Honesty: Refraining from lying, cheating, or stealing; a being truthful, trustworthy, or upright.
Kind of a slippery slope, this honesty thing. Most of us enter into our sobriety with a long history of dishonest behavior. We have lied, cheated, and stolen for so long that we're no longer sure what is fact and what is fiction. Our lies usually fall into one of two categories: (1) the lie to excuse bad behavior, as in: "I didn't throw up on your couch." or (2) the lie to make oneself look better, as in: "Sex with me is a transcendent spiritual experience."
Yet we don't want to slip into brutality. "Your cake tastes like crap," is not an appropriate comment to make at a dinner party. However, "That dress doesn't make you look fat" or "Ooh, you have such big muscles" are perfectly acceptable white lies, depending on whether you are a man or a woman, unless the guy has on the cocktail gown that doesn't quite fit.

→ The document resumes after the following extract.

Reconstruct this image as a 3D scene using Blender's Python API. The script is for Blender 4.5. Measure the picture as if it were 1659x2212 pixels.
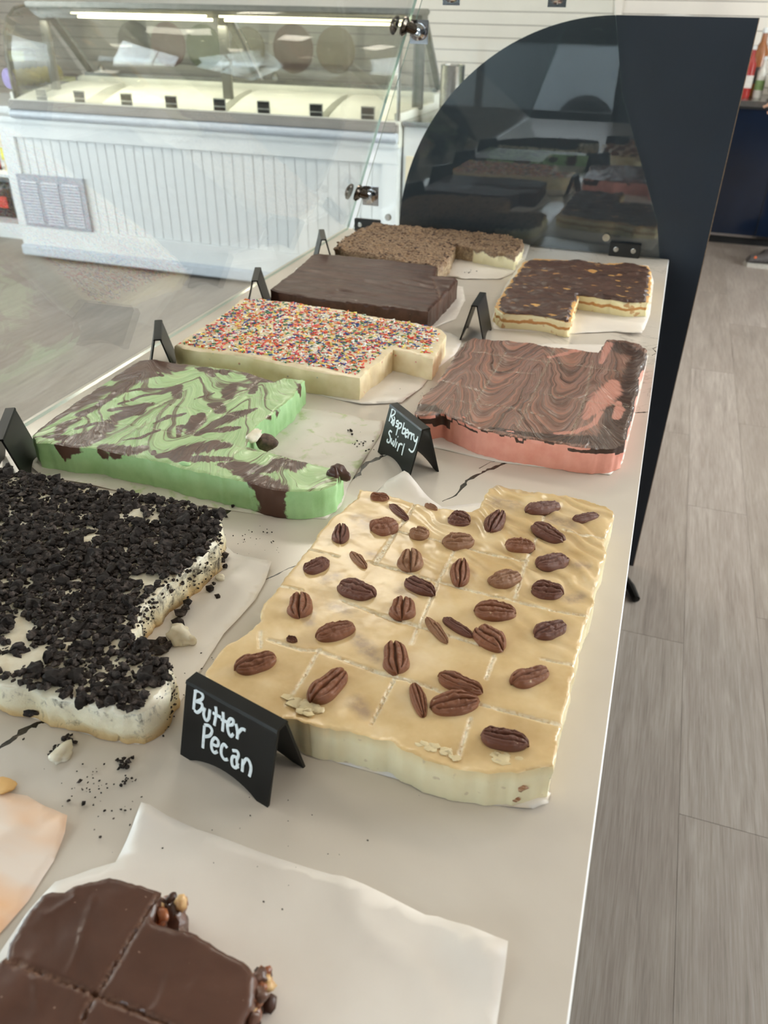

This week I made a commitment to assist a work colleague in a presentation that he had organized in a city about three hours from where I live. At the last minute, I decided not to go. Some of my rationale was perfectly legitimate -- it was a long drive and the prospects for significant business were not strong -- and some was a little suspect -- I didn't want to work that hard, preferring to visit my favorite grungy coffee shop for an early morning double Americano.
My first impulse is to lie. My car broke down, I'm sick, another work obligation came up, that kind of stuff. I'm a people pleaser. I'm afraid that I'll upset someone. I'm afraid that they won't like me anymore. But I can't stand the guilt that inevitably surfaces when I don't tell the truth. So I told the truth. And, you know, it all worked out fine. Imagine that.
I only lie when it is absolutely necessary.